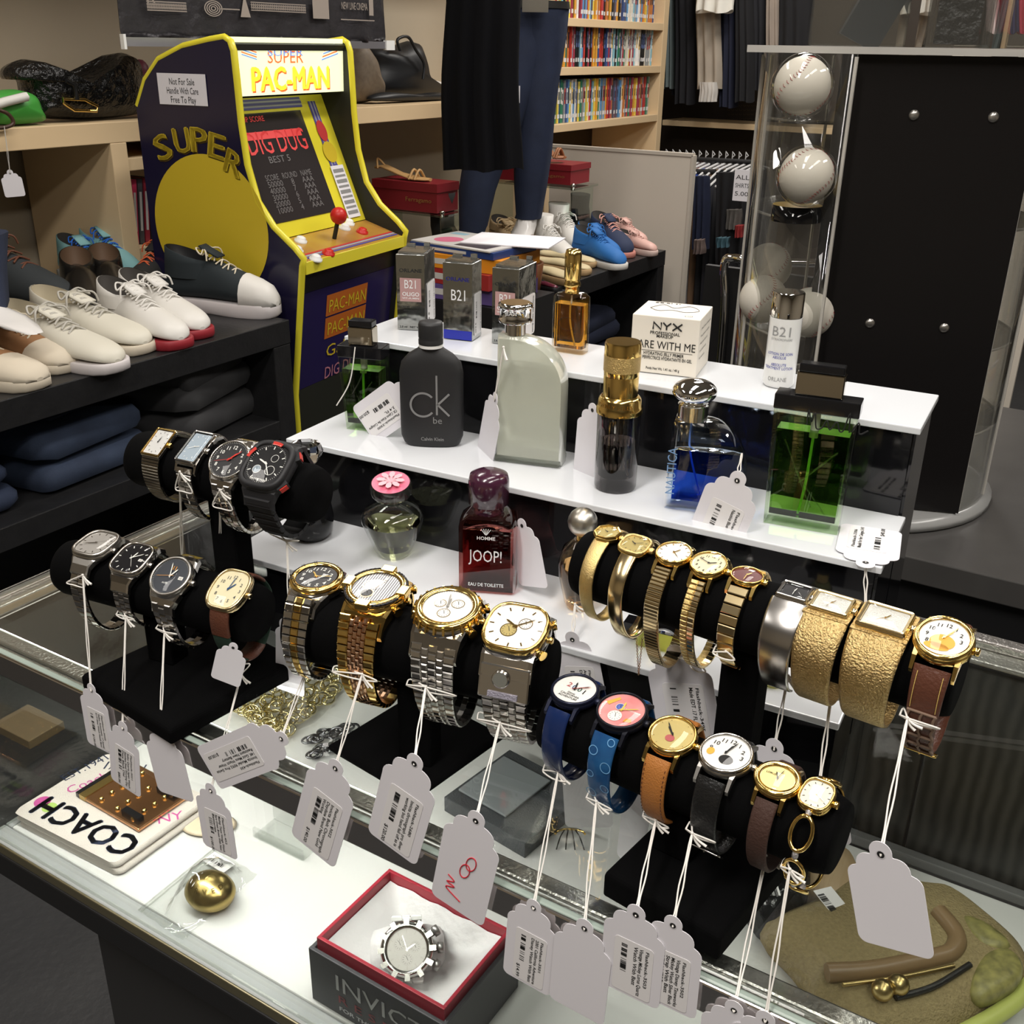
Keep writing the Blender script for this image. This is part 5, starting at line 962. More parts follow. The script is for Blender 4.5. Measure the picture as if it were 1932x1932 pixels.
def DP(D, yaw): N = Vector((-sin(yaw), cos(yaw), 0)); return lambda px, py: (atD(px, py, D), N)
k = .4672
def rt(label, hole, bot, wid=None, kpx=None, dn=0., **kw): return ptag(label, hole, bot, N_C * (k - dn), N_C, wid=wid, kpx=kpx, **kw)
rt('narrow price tag stickered $100.00, hanging leftmost below the cushion shaped steel watch', (173, 1302), (192, 1418), 'b1', (156, 1085), 0, w=.036, lines=['Flashback-3020', 'Seiko Automatic 17 Jewel', '6119 Silver Watch Needs Band'], price='$100.00', seed=2)
rt('price tag stickered $80.00, overlapping the leftmost price tag', (232, 1374), (238, 1492), 'b2', (237, 1163), .0012, w=.038, lines=['Flashback-3021', 'Seiko Quartz Japan Watch', 'Stainless Steel Working Day', 'Date Black Dial'], price='$80.00', seed=3)
rt('blank price tag back, just right of the $80.00 tag', (303, 1386), (334, 1508), 'b3', (310, 1192), .0004, w=.045, seed=4)
rt('price tag stickered $100.00 hanging upright over the cased items, third sticker from left', (398, 1492), (417, 1613), 'b4', (455, 1272), .0016, w=.040, lines=['Flashback-452', 'Mathey Tissot Vintage Watch', 'Rare Green Brown With New', 'Batteries'], price='$100.00', seed=5)
rt('price tag stickered $100.00 lying sideways on the front rail', (531, 1394), (388, 1452), 'c1', (598, 1212), .0008, w=.040, lines=['Flashback-430', 'Invicta Model 9092 Pro Swiss', '14K Gold Mens Watch Water', 'Resistant New Battery'], price='$100.00', seed=6)
rt('price tag stickered $140.00, below the all gold chronograph', (633, 1450), (588, 1612), 'c2', (683, 1272), .0005, w=.045, lines=['Flashback-3022', 'Invicta Bolt Chronograph', 'Daydate Brand New Gold', 'Working'], price='$140.00', seed=7)
rt('price tag stickered $120.00, below the gold bezel steel chronograph', (782, 1441), (737, 1607), 'c3', (803, 1296), .0006, w=.045, lines=['Flashback-2680', 'Invicta chronograph pro diver', 'working but hand fell off as is'], price='$120.00', seed=8)
rt('white price tag handwritten 300 in red marker', (898, 1549), (860, 1724), 'c4', (943, 1364), .0012, w=.045, hand=True)
rt('price tag stickered $14.99 under the navy strap watch', (1007, 1713), (992, 1862), 'e1', (1053, 1456), .0004, w=.038, lines=['Flashback-3501', '2001 California Adventure', 'Disney Watch With Batt'], price='$14.99', seed=9)
rt('large blank price tag back at the bottom, between two stickered tags', (1103, 1752), (1086, 1915), 'e2', (1125, 1512), .0016, w=.042)
rt('price tag with barcode sticker directly below the tan strap watch', (1200, 1726), (1186, 1885), 'e3', (1237, 1548), .0010, w=.042, lines=['Flashback-3503', 'Vinatge Mickey Lorus Quartz', 'Watch With Batt'], seed=10)
rt('stickered price tag overlapped on its left, below the right stand base', (1270, 1746), (1256, 1905), 'e4', (1306, 1572), .0002, w=.040, lines=['Flashback-3502', 'Vintage Disney Timeworks', 'Mickey Watch Silver Black', 'Strap With Batt'], seed=11)
rt('price tag cut off by the photo bottom, left one of two', (1385, 1906), (1372, 2050), 'e5', (1445, 1615), .0006, w=.040, lines=['Flashback-3504', 'Gold Dial Watch'], price='$20.00', seed=12)
rt('price tag cut off by the photo bottom, right one of two', (1444, 1926), (1430, 2070), 'e6', (1490, 1640), .0012, w=.040)
def dt(label, hole, bot, D, yaw, **kw): O, N = DP(D, radians(yaw))(*hole); return ptag(label, hole, bot, O, N, **kw)
dt('large blank price tag hanging from the brown laced strap watch at right', (1662, 1612), (1692, 1800), .462, -40, w=.044, wid='d9', kpx=(1712, 1355))
dt('blank price tag over the gold chains, hanging from the black resin watch', (548, 1166), (547, 1312), .80, -22, w=.030, wid='a4', kpx=(541, 1022))
dt('blank price tag tip peeking out behind the brown strap watch', (440, 1222), (424, 1290), .74, -10, w=.026)
dt('price tag hidden behind the dark slate dial watch', (345, 1082), (345, 1172), .93, -20, w=.034, wid='a2', kpx=(339, 890))
dt('price tag hidden behind the cream dial watch', (417, 1090), (421, 1182), .90, -20, w=.030, wid='a3', kpx=(415, 925))
dt('blank price tag behind the left gold textured cuff string', (1546, 1482), (1560, 1590), .56, -35, w=.034, wid='d7', kpx=(1570, 1300))
dt('scalloped blank price tag between black strap watch and post', (1461, 1413), (1445, 1560), .60, -38, w=.044, wid='d6', kpx=(1487, 1275))
dt('stickered price tag with handled string knot, left of the right stand post', (1276, 1238), (1303, 1400), .665, -26, w=.050, lines=['Flashback-3495', 'Made EDT .17 FL Perfum'], seed=13, wid='d4', kpx=(1318, 1252), bow=False)
dt('stickered price tag behind the white dial lettered watch, near centre', (1080, 1207), (1112, 1365), .735, -24, w=.040, lines=['Flashback-3303', 'Avon Rare Perfume', 'Discontinued'], seed=14, anchor=atD(1085, 1140, .76))
dt('blank price tag behind the blue bubble strap', (1105, 1430), (1112, 1566), .70, -5, w=.040)
dt('greyish blank price tag edge left of the tan strap', (1205, 1490), (1186, 1640), .64, -55, w=.030)
dt('blank price tag behind the right stand post', (1405, 1255), (1408, 1398), .690, -26, w=.048, wid='d5', kpx=(1372, 1230), bow=False)
dt('small scalloped blank price tag behind the champagne dial watch', (1290, 1362), (1305, 1470), .70, -28, w=.036)
dt('price tag leaning on the black flask, writing upside down', (775, 740), (683, 806), at(705, 832, Z2).y, -24, w=.044, lines=['Flashback-3300', 'CK Calvin Klein Be Cologne', '3.4 FL'], price='$20.00', seed=15, anchor=None)
o = MB().tube(spline([at(668, 655, Z2) * 0 + atD(670, 655, at(692, 806, Z2).y - .025), atD(660, 720, at(692, 806, Z2).y - .027), atD(635, 765, at(692, 806, Z2).y - .027)], 6), .0006, cord); single(o, 'loose_string', 'white string loop hanging down the flared green bottle at left', 'string')
dt('blank price tag turned edge on, left of the frosted bottle', (934, 754), (911, 880), at(925, 872, Z2).y, -68, w=.040, anchor=atD(950, 655, at(1001, 868, Z2).y - .02))
dt('blank price tag leaning left of the gold capped tube bottle', (1118, 774), (1106, 908), at(1112, 906, Z2).y + .012, -50, w=.036)
dt('price tag stickered $20.00 hanging from the blue cologne', (1391, 907), (1337, 1042), at(1391, 978, Z2).y - .022, -31, w=.046, lines=['Flashback-3304', 'Nautica Blue Cologne 1.6 FL'], price='$20.00', seed=16, anchor=atD(1400, 855, at(1391, 978, Z2).y - .012), bow=False)
ptag('price tag lying upside down at the right end of the middle step', (1633, 1062), (1645, 993), w=.048, lines=['Flashback-3306', 'Masaki For Her Cologne 3.4 fl'], price='$40.00', seed=17, flat=Z2 + .0012, anchor=atD(1633, 1150, at(1633, 1062, Z2).y - .02))
dt('blank price tag behind the dark red cologne', (985, 992), (1008, 1112), at(1000, 1113, Z3).y, -45, w=.036, anchor=None)
dt('blank price tag hanging from the green and white bag on the left shelf', (19, 327), (30, 373), onm(19, 300, 2.50).y, 20, w=.048, anchor=onm(8, 238, 2.48), bow=False)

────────

Task to complete:
Quote the data exactly, leaving every image out of the copy.

Full solution:
Keep writing the Blender script for this image. This is part 5, starting at line 962. More parts follow. The script is for Blender 4.5. Measure the picture as if it were 1932x1932 pixels.
def DP(D, yaw): N = Vector((-sin(yaw), cos(yaw), 0)); return lambda px, py: (atD(px, py, D), N)
k = .4672
def rt(label, hole, bot, wid=None, kpx=None, dn=0., **kw): return ptag(label, hole, bot, N_C * (k - dn), N_C, wid=wid, kpx=kpx, **kw)
rt('narrow price tag stickered $100.00, hanging leftmost below the cushion shaped steel watch', (173, 1302), (192, 1418), 'b1', (156, 1085), 0, w=.036, lines=['Flashback-3020', 'Seiko Automatic 17 Jewel', '6119 Silver Watch Needs Band'], price='$100.00', seed=2)
rt('price tag stickered $80.00, overlapping the leftmost price tag', (232, 1374), (238, 1492), 'b2', (237, 1163), .0012, w=.038, lines=['Flashback-3021', 'Seiko Quartz Japan Watch', 'Stainless Steel Working Day', 'Date Black Dial'], price='$80.00', seed=3)
rt('blank price tag back, just right of the $80.00 tag', (303, 1386), (334, 1508), 'b3', (310, 1192), .0004, w=.045, seed=4)
rt('price tag stickered $100.00 hanging upright over the cased items, third sticker from left', (398, 1492), (417, 1613), 'b4', (455, 1272), .0016, w=.040, lines=['Flashback-452', 'Mathey Tissot Vintage Watch', 'Rare Green Brown With New', 'Batteries'], price='$100.00', seed=5)
rt('price tag stickered $100.00 lying sideways on the front rail', (531, 1394), (388, 1452), 'c1', (598, 1212), .0008, w=.040, lines=['Flashback-430', 'Invicta Model 9092 Pro Swiss', '14K Gold Mens Watch Water', 'Resistant New Battery'], price='$100.00', seed=6)
rt('price tag stickered $140.00, below the all gold chronograph', (633, 1450), (588, 1612), 'c2', (683, 1272), .0005, w=.045, lines=['Flashback-3022', 'Invicta Bolt Chronograph', 'Daydate Brand New Gold', 'Working'], price='$140.00', seed=7)
rt('price tag stickered $120.00, below the gold bezel steel chronograph', (782, 1441), (737, 1607), 'c3', (803, 1296), .0006, w=.045, lines=['Flashback-2680', 'Invicta chronograph pro diver', 'working but hand fell off as is'], price='$120.00', seed=8)
rt('white price tag handwritten 300 in red marker', (898, 1549), (860, 1724), 'c4', (943, 1364), .0012, w=.045, hand=True)
rt('price tag stickered $14.99 under the navy strap watch', (1007, 1713), (992, 1862), 'e1', (1053, 1456), .0004, w=.038, lines=['Flashback-3501', '2001 California Adventure', 'Disney Watch With Batt'], price='$14.99', seed=9)
rt('large blank price tag back at the bottom, between two stickered tags', (1103, 1752), (1086, 1915), 'e2', (1125, 1512), .0016, w=.042)
rt('price tag with barcode sticker directly below the tan strap watch', (1200, 1726), (1186, 1885), 'e3', (1237, 1548), .0010, w=.042, lines=['Flashback-3503', 'Vinatge Mickey Lorus Quartz', 'Watch With Batt'], seed=10)
rt('stickered price tag overlapped on its left, below the right stand base', (1270, 1746), (1256, 1905), 'e4', (1306, 1572), .0002, w=.040, lines=['Flashback-3502', 'Vintage Disney Timeworks', 'Mickey Watch Silver Black', 'Strap With Batt'], seed=11)
rt('price tag cut off by the photo bottom, left one of two', (1385, 1906), (1372, 2050), 'e5', (1445, 1615), .0006, w=.040, lines=['Flashback-3504', 'Gold Dial Watch'], price='$20.00', seed=12)
rt('price tag cut off by the photo bottom, right one of two', (1444, 1926), (1430, 2070), 'e6', (1490, 1640), .0012, w=.040)
def dt(label, hole, bot, D, yaw, **kw): O, N = DP(D, radians(yaw))(*hole); return ptag(label, hole, bot, O, N, **kw)
dt('large blank price tag hanging from the brown laced strap watch at right', (1662, 1612), (1692, 1800), .462, -40, w=.044, wid='d9', kpx=(1712, 1355))
dt('blank price tag over the gold chains, hanging from the black resin watch', (548, 1166), (547, 1312), .80, -22, w=.030, wid='a4', kpx=(541, 1022))
dt('blank price tag tip peeking out behind the brown strap watch', (440, 1222), (424, 1290), .74, -10, w=.026)
dt('price tag hidden behind the dark slate dial watch', (345, 1082), (345, 1172), .93, -20, w=.034, wid='a2', kpx=(339, 890))
dt('price tag hidden behind the cream dial watch', (417, 1090), (421, 1182), .90, -20, w=.030, wid='a3', kpx=(415, 925))
dt('blank price tag behind the left gold textured cuff string', (1546, 1482), (1560, 1590), .56, -35, w=.034, wid='d7', kpx=(1570, 1300))
dt('scalloped blank price tag between black strap watch and post', (1461, 1413), (1445, 1560), .60, -38, w=.044, wid='d6', kpx=(1487, 1275))
dt('stickered price tag with handled string knot, left of the right stand post', (1276, 1238), (1303, 1400), .665, -26, w=.050, lines=['Flashback-3495', 'Made EDT .17 FL Perfum'], seed=13, wid='d4', kpx=(1318, 1252), bow=False)
dt('stickered price tag behind the white dial lettered watch, near centre', (1080, 1207), (1112, 1365), .735, -24, w=.040, lines=['Flashback-3303', 'Avon Rare Perfume', 'Discontinued'], seed=14, anchor=atD(1085, 1140, .76))
dt('blank price tag behind the blue bubble strap', (1105, 1430), (1112, 1566), .70, -5, w=.040)
dt('greyish blank price tag edge left of the tan strap', (1205, 1490), (1186, 1640), .64, -55, w=.030)
dt('blank price tag behind the right stand post', (1405, 1255), (1408, 1398), .690, -26, w=.048, wid='d5', kpx=(1372, 1230), bow=False)
dt('small scalloped blank price tag behind the champagne dial watch', (1290, 1362), (1305, 1470), .70, -28, w=.036)
dt('price tag leaning on the black flask, writing upside down', (775, 740), (683, 806), at(705, 832, Z2).y, -24, w=.044, lines=['Flashback-3300', 'CK Calvin Klein Be Cologne', '3.4 FL'], price='$20.00', seed=15, anchor=None)
o = MB().tube(spline([at(668, 655, Z2) * 0 + atD(670, 655, at(692, 806, Z2).y - .025), atD(660, 720, at(692, 806, Z2).y - .027), atD(635, 765, at(692, 806, Z2).y - .027)], 6), .0006, cord); single(o, 'loose_string', 'white string loop hanging down the flared green bottle at left', 'string')
dt('blank price tag turned edge on, left of the frosted bottle', (934, 754), (911, 880), at(925, 872, Z2).y, -68, w=.040, anchor=atD(950, 655, at(1001, 868, Z2).y - .02))
dt('blank price tag leaning left of the gold capped tube bottle', (1118, 774), (1106, 908), at(1112, 906, Z2).y + .012, -50, w=.036)
dt('price tag stickered $20.00 hanging from the blue cologne', (1391, 907), (1337, 1042), at(1391, 978, Z2).y - .022, -31, w=.046, lines=['Flashback-3304', 'Nautica Blue Cologne 1.6 FL'], price='$20.00', seed=16, anchor=atD(1400, 855, at(1391, 978, Z2).y - .012), bow=False)
ptag('price tag lying upside down at the right end of the middle step', (1633, 1062), (1645, 993), w=.048, lines=['Flashback-3306', 'Masaki For Her Cologne 3.4 fl'], price='$40.00', seed=17, flat=Z2 + .0012, anchor=atD(1633, 1150, at(1633, 1062, Z2).y - .02))
dt('blank price tag behind the dark red cologne', (985, 992), (1008, 1112), at(1000, 1113, Z3).y, -45, w=.036, anchor=None)
dt('blank price tag hanging from the green and white bag on the left shelf', (19, 327), (30, 373), onm(19, 300, 2.50).y, 20, w=.048, anchor=onm(8, 238, 2.48), bow=False)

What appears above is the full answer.